Moving into the pet industry meant updating all of the farm’s equipment and machinery — except for the extruder that Mike originally bought to make fertilizer, which Tom describes as “the heartbeat of the operation.” This past summer, the Barretts opened a new facility with a state-of-the-art production line. “It allows for higher fresh ingredient inclusion: so, more meat, more fresh vegetables, fruits, anything like that,” says Tom. “We’ll be able to include more of those fresh ingredients into the kibble.”
Traditional farming still plays an integral role in the family business, as most of what Mike grows is processed in the plant for pet food. For instance, the sunflowers that Mike grows on the farm are harvested and cold-pressed locally, and the oil is used as a key ingredient in a variety of pet foods. Tom explains, “We look at trends every year, and we’ll go to our dad and ask, ‘Do you think you can grow sorghum or millet?’ And he’ll say, ‘Well, I’ll look into it, I’ll talk to my agronomist.’ If he thinks there’s a chance at it, he’ll give it a shot.”

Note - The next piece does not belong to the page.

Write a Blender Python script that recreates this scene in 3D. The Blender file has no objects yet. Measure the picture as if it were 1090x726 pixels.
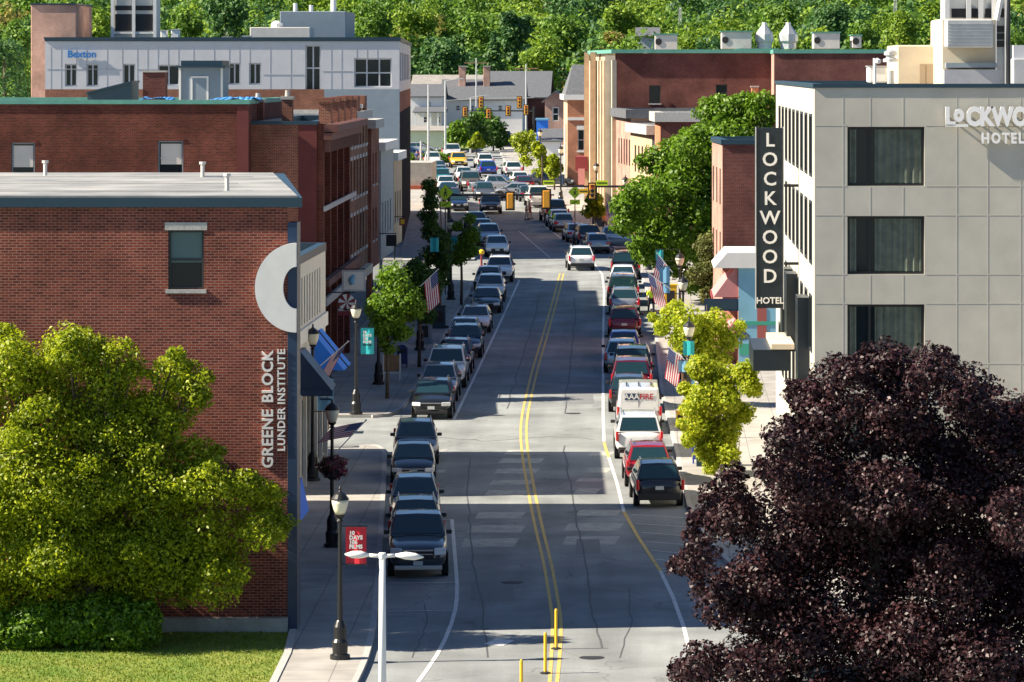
import bpy, bmesh, math, random
import numpy as np
from mathutils import Vector, Matrix
# ---------------------------------------------------------------- camera, world, sun, exposure
K = 1.1                    # depth stretch: all depths below are written for a 4000 px lens
F = 4000.0 * K; PX = 685.0; HY = 75.0; CZ = 20.0
W0, H0 = 1090.0, 726.0
scene = bpy.context.scene
C = scene.collection
cam_d = bpy.data.cameras.new('camera'); cam = bpy.data.objects.new('camera', cam_d); C.objects.link(cam)
cam_d.sensor_width = 36.0; cam_d.lens = 36.0 * F / W0
cam_d.shift_x = -(PX - W0 / 2) / W0
cam_d.shift_y = -(H0 / 2 - HY) / W0
cam_d.clip_start = 1.0; cam_d.clip_end = 6000
cam.location = (0, 0, CZ); cam.rotation_euler = (math.radians(90), 0, 0)
scene.camera = cam
world = bpy.data.worlds.new('World'); scene.world = world; world.use_nodes = True
wn = world.node_tree; bg = wn.nodes['Background']
sky = wn.nodes.new('ShaderNodeTexSky'); sky.sky_type = 'NISHITA'; sky.sun_disc = False
ELEV = math.radians(37.5); AZ = math.radians(7.0)      # light travels to +X and slightly to +Y
sky.sun_elevation = ELEV; sky.sun_rotation = math.radians(270) - AZ
sky.altitude = 0; sky.air_density = 1.0; sky.dust_density = 0.4; sky.ozone_density = 6.0
wn.links.new(sky.outputs['Color'], bg.inputs['Color']); bg.inputs['Strength'].default_value = 0.05
sd = bpy.data.lights.new('sun', 'SUN'); sun = bpy.data.objects.new('sun', sd); C.objects.link(sun)
sd.energy = 5.0; sd.angle = math.radians(0.5); sd.color = (1.0, 0.87, 0.70)
Ld = Vector((math.cos(ELEV) * math.cos(AZ), math.cos(ELEV) * math.sin(AZ), -math.sin(ELEV)))
sun.rotation_euler = Ld.to_track_quat('-Z', 'Y').to_euler(); sun.location = (-80, 60, 120)
vs = scene.view_settings; vs.view_transform = 'Standard'; vs.look = 'None'; vs.gamma = 1.0; vs.use_curve_mapping = False
vs.exposure = 1.38

# ---------------------------------------------------------------- coordinate helpers
def zg(t):
    """ground height at depth t (4000 px units)"""
    if t < 515: return 0.0225 * t
    if t < 560: return 0.0225 * 515
    return 0.0225 * 515 + (t - 560) * 0.085
def tg(py): return 80000.0 / (py + 15.0)
def g(px, py, dz=0.0):
    t = tg(py); return ((px - PX) * t / 4000, t * K, zg(t) + dz)
def at(px, py, t): return ((px - PX) * t / 4000, t * K, CZ - (py - HY) * t / 4000)
def xp(px, t): return (px - PX) * t / 4000
def zp(py, t): return CZ - (py - HY) * t / 4000

# ---------------------------------------------------------------- materials
MATS = {}
def _new(name):
    m = bpy.data.materials.new(name); m.use_nodes = True
    return m, m.node_tree, m.node_tree.nodes['Principled BSDF']
def mat(name, col, rough=0.6, metal=0.0, noise=0.0, nscale=3.0, spec=0.5, bump=0.0, coat=0.0, col2=None):
    if name in MATS: return MATS[name]
    m, nt, b = _new(name)
    b.inputs['Roughness'].default_value = rough; b.inputs['Metallic'].default_value = metal
    b.inputs['Specular IOR Level'].default_value = spec
    if coat: b.inputs['Coat Weight'].default_value = coat; b.inputs['Coat Roughness'].default_value = 0.05
    b.inputs['Base Color'].default_value = (*col, 1)
    if noise > 0 or col2:
        geo = nt.nodes.new('ShaderNodeNewGeometry')
        nz = nt.nodes.new('ShaderNodeTexNoise'); nz.inputs['Scale'].default_value = nscale; nz.inputs['Detail'].default_value = 6
        nz.inputs['Roughness'].default_value = 0.6
        nt.links.new(geo.outputs['Position'], nz.inputs['Vector'])
        r = nt.nodes.new('ShaderNodeValToRGB')
        a = col; c2 = col2 if col2 else tuple(min(1, c * (1 + noise)) for c in col)
        if not col2: a = tuple(c * (1 - noise) for c in col)
        r.color_ramp.elements[0].color = (*a, 1); r.color_ramp.elements[1].color = (*c2, 1)
        r.color_ramp.elements[0].position = 0.3; r.color_ramp.elements[1].position = 0.7
        nt.links.new(nz.outputs['Fac'], r.inputs['Fac']); nt.links.new(r.outputs['Color'], b.inputs['Base Color'])
        if bump:
            bp = nt.nodes.new('ShaderNodeBump'); bp.inputs['Strength'].default_value = bump; bp.inputs['Distance'].default_value = 0.02
            nt.links.new(nz.outputs['Fac'], bp.inputs['Height']); nt.links.new(bp.outputs['Normal'], b.inputs['Normal'])
    MATS[name] = m; return m
def brick(name, c1, c2, mortar, w=0.21, h=0.075, ms=0.012, stain=0.35):
    if name in MATS: return MATS[name]
    m, nt, b = _new(name); N = nt.nodes; Lk = nt.links
    geo = N.new('ShaderNodeNewGeometry'); sx = N.new('ShaderNodeSeparateXYZ'); Lk.new(geo.outputs['Position'], sx.inputs[0])
    ad = N.new('ShaderNodeMath'); ad.operation = 'ADD'; Lk.new(sx.outputs['X'], ad.inputs[0]); Lk.new(sx.outputs['Y'], ad.inputs[1])
    cb = N.new('ShaderNodeCombineXYZ'); Lk.new(ad.outputs[0], cb.inputs['X']); Lk.new(sx.outputs['Z'], cb.inputs['Y'])
    bt = N.new('ShaderNodeTexBrick'); Lk.new(cb.outputs[0], bt.inputs['Vector'])
    bt.inputs['Scale'].default_value = 1; bt.inputs['Brick Width'].default_value = w; bt.inputs['Row Height'].default_value = h
    bt.inputs['Mortar Size'].default_value = ms; bt.inputs['Mortar Smooth'].default_value = 0.3; bt.inputs['Bias'].default_value = -0.1
    bt.inputs['Color1'].default_value = (*c1, 1); bt.inputs['Color2'].default_value = (*c2, 1); bt.inputs['Mortar'].default_value = (*mortar, 1)
    nz = N.new('ShaderNodeTexNoise'); nz.inputs['Scale'].default_value = 0.45; nz.inputs['Detail'].default_value = 8; nz.inputs['Roughness'].default_value = 0.65
    Lk.new(geo.outputs['Position'], nz.inputs['Vector'])
    mr = N.new('ShaderNodeMapRange'); mr.inputs['From Min'].default_value = 0.3; mr.inputs['From Max'].default_value = 0.7
    mr.inputs['To Min'].default_value = 1 - stain * 1.15; mr.inputs['To Max'].default_value = 1 + stain * 1.15
    Lk.new(nz.outputs['Fac'], mr.inputs['Value'])
    mx = N.new('ShaderNodeMix'); mx.data_type = 'RGBA'; mx.blend_type = 'MULTIPLY'; mx.inputs['Factor'].default_value = 1
    Lk.new(bt.outputs['Color'], mx.inputs['A']); Lk.new(mr.outputs['Result'], mx.inputs['B']); Lk.new(mx.outputs['Result'], b.inputs['Base Color'])
    bp = N.new('ShaderNodeBump'); bp.inputs['Strength'].default_value = 0.5; bp.inputs['Distance'].default_value = 0.01; bp.invert = True
    Lk.new(bt.outputs['Fac'], bp.inputs['Height']); Lk.new(bp.outputs['Normal'], b.inputs['Normal'])
    b.inputs['Roughness'].default_value = 0.9; b.inputs['Specular IOR Level'].default_value = 0.2
    MATS[name] = m; return m
def leafmat(name, dark, light, trans=0.35, gloss=0.45, spec=0.4):
    if name in MATS: return MATS[name]
    m, nt, b = _new(name); N = nt.nodes; Lk = nt.links
    geo = N.new('ShaderNodeNewGeometry'); r = N.new('ShaderNodeValToRGB')
    r.color_ramp.elements[0].color = (*dark, 1); r.color_ramp.elements[1].color = (*light, 1)
    Lk.new(geo.outputs['Random Per Island'], r.inputs['Fac'])
    nz = N.new('ShaderNodeTexNoise'); nz.inputs['Scale'].default_value = 1.1; nz.inputs['Detail'].default_value = 3; Lk.new(geo.outputs['Position'], nz.inputs['Vector'])
    mx = N.new('ShaderNodeMix'); mx.data_type = 'RGBA'; mx.blend_type = 'MIX'; mx.inputs['A'].default_value = (*dark, 1)
    mr = N.new('ShaderNodeMapRange'); mr.inputs['From Min'].default_value = 0.25; mr.inputs['From Max'].default_value = 0.6; mr.inputs['To Min'].default_value = 0.4
    Lk.new(nz.outputs['Fac'], mr.inputs['Value']); Lk.new(mr.outputs['Result'], mx.inputs['Factor'])
    Lk.new(r.outputs['Color'], mx.inputs['B']); Lk.new(mx.outputs['Result'], b.inputs['Base Color'])
    b.inputs['Roughness'].default_value = gloss; b.inputs['Specular IOR Level'].default_value = spec
    tr = N.new('ShaderNodeBsdfTranslucent'); ms = N.new('ShaderNodeMixShader'); ms.inputs[0].default_value = trans
    Lk.new(mx.outputs['Result'], tr.inputs['Color'])
    out = N['Material Output']; Lk.new(b.outputs[0], ms.inputs[1]); Lk.new(tr.outputs[0], ms.inputs[2]); Lk.new(ms.outputs[0], out.inputs['Surface'])
    MATS[name] = m; return m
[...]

The Barretts make every effort to reduce waste at the farm, and to be as efficient and as self-sustaining as possible. Sarah says, “When my dad harvests oats off the field, there’s straw that’s left behind, and he doesn’t have time to come back and capture that waste because he’s moving on to another crop. So then I’ll come in and I’ll bale the oat straw, which usually gets sold for bedding, or I’ll keep some for my cows. It’s kind of this whole cycle.” She also says that this is the first year that 100 percent of bio-waste from the pet food side is being recycled and applied to the fields.
What started as a modest family farm has grown into a massive manufacturing operation producing some of the best pet food products available. The Barretts stayed resilient when times were tough, and they relied on each other to get to where they are today. Sarah and Tom could not have built the company into what it has become without working up from the foundation laid by their father, and Mike wouldn’t have made the leap from fertilizer to pet food without his children and their progressive ideas.
Both Tom and Sarah have families of their own now. “My wife and I have a six-, four-, and one-year-old, and a six-month-old Berna-doodle, Freddy,” Tom says. “My older boys are pretty much follow-ing in our footsteps. They’re coming around the business, they’re creating chaos, and it has certainly brought back some of those memories of me as a child, doing the same shenanigans.” Sarah and her husband have two little boys — with one more on the way — and they also have one dog, one cat, a pair of pigs, four horses, and five cows. “Our animals are such a big part of what we do,” Sarah says, “so I think that’s kind of what makes us different: it’s not about the money, it’s more about the values and knowing that we want to do what’s best. Tom and I wouldn’t make pet food that we wouldn’t feed to our own animals.”